This is a rush transcript. Copy may not be in its final form.

AMY GOODMAN: This is Democracy Now!, democracynow.org, The War and Peace Report. I’m Amy Goodman, with Juan González. Our guest for the hour is Naomi Klein, the renowned author, the award-winning journalist, the senior correspondent at The Intercept, inaugural Gloria Steinem chair of media, culture and feminist studies at Rutgers University. Her new book, On Fire: The (Burning) Case for a Green New Deal. And she is the professor at Rutgers University, where Juan is a professor, as well. Juan?

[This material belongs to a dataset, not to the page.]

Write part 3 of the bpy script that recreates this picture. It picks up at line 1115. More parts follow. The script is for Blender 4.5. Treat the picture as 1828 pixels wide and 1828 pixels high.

JUAN GONZÁLEZ: Naomi, I wanted to ask you about a section —

NAOMI KLEIN: It’s a faculty meeting.

JUAN GONZÁLEZ: Yes, yeah. We meet up at faculty meetings once in a while. You have a section in your introduction that’s called “The Specter of Eco-Fascism,” and you make the link between what has to be called a movement these days of right-wing extremists involved in mass killings all around the world, who actually ape each other and idolize each other. And you begin with the Christchurch killer, but also his references to what happened in Oslo in 2011, the massacres there, of the Charleston, South Carolina, church massacre, the Quebec City mosque attack and, of course, the Tree of Life in Pittsburgh. And talk about this whole relationship between white supremacists and this kind of terrorism and the battle over the climate crisis.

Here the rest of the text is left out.